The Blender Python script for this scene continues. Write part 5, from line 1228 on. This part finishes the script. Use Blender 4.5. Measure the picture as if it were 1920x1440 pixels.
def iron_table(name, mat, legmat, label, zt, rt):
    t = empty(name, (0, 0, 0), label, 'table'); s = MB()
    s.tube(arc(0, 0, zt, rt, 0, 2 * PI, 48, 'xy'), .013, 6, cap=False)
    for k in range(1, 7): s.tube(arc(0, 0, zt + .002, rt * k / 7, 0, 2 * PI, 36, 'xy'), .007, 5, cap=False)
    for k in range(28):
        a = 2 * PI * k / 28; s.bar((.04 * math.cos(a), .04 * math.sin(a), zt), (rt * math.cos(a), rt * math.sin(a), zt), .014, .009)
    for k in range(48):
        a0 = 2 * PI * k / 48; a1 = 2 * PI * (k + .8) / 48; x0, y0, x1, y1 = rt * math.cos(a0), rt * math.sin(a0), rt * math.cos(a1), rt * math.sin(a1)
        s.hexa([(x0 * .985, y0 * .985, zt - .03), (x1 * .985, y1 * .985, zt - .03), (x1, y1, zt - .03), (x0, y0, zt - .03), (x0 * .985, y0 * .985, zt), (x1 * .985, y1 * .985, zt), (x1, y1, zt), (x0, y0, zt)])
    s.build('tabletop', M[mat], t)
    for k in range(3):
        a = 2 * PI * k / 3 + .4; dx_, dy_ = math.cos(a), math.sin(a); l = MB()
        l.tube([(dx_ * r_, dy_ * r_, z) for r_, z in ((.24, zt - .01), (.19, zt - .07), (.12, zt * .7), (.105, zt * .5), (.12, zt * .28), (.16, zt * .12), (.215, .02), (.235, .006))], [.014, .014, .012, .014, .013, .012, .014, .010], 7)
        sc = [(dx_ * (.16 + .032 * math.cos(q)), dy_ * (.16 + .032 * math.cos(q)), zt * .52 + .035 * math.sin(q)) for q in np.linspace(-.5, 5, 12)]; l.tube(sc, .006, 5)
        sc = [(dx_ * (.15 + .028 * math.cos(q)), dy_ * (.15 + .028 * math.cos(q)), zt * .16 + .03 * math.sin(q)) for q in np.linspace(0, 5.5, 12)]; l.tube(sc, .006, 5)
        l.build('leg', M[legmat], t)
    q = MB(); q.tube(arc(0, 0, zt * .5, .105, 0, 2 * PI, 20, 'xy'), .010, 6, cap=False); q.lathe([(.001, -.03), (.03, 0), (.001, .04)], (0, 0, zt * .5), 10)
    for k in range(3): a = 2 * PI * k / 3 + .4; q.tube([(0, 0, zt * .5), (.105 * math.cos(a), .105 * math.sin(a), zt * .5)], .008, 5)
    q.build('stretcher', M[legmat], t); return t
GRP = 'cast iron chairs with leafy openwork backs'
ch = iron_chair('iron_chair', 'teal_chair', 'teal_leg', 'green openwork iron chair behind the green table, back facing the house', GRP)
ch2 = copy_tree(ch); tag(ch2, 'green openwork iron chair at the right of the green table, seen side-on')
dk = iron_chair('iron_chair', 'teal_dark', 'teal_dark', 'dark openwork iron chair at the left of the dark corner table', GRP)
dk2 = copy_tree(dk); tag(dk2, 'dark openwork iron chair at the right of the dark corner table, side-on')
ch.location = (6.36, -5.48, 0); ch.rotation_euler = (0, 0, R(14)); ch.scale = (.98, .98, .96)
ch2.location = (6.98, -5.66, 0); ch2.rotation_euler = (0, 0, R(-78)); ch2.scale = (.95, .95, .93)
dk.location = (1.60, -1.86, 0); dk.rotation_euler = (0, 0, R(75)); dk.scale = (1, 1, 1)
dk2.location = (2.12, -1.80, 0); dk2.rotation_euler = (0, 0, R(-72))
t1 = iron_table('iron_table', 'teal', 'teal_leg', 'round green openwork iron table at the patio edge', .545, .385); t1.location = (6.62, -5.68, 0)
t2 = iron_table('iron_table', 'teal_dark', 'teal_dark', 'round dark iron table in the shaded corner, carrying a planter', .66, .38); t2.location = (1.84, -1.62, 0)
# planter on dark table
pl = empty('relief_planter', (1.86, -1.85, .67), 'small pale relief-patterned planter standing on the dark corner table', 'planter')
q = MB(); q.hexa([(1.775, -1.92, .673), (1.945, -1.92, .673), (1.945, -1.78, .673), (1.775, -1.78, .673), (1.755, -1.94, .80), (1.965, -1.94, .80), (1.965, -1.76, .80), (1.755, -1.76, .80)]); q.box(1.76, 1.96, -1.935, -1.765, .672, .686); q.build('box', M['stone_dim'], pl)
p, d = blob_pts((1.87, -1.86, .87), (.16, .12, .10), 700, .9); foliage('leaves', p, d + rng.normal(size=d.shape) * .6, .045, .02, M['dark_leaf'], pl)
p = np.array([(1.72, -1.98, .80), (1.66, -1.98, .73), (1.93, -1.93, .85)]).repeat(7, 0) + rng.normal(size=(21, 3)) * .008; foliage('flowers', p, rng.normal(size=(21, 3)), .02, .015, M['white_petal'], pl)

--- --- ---

Show every line from the listing above in which the string "side" appears.

ch2 = copy_tree(ch); tag(ch2, 'green openwork iron chair at the right of the green table, seen side-on')
dk2 = copy_tree(dk); tag(dk2, 'dark openwork iron chair at the right of the dark corner table, side-on')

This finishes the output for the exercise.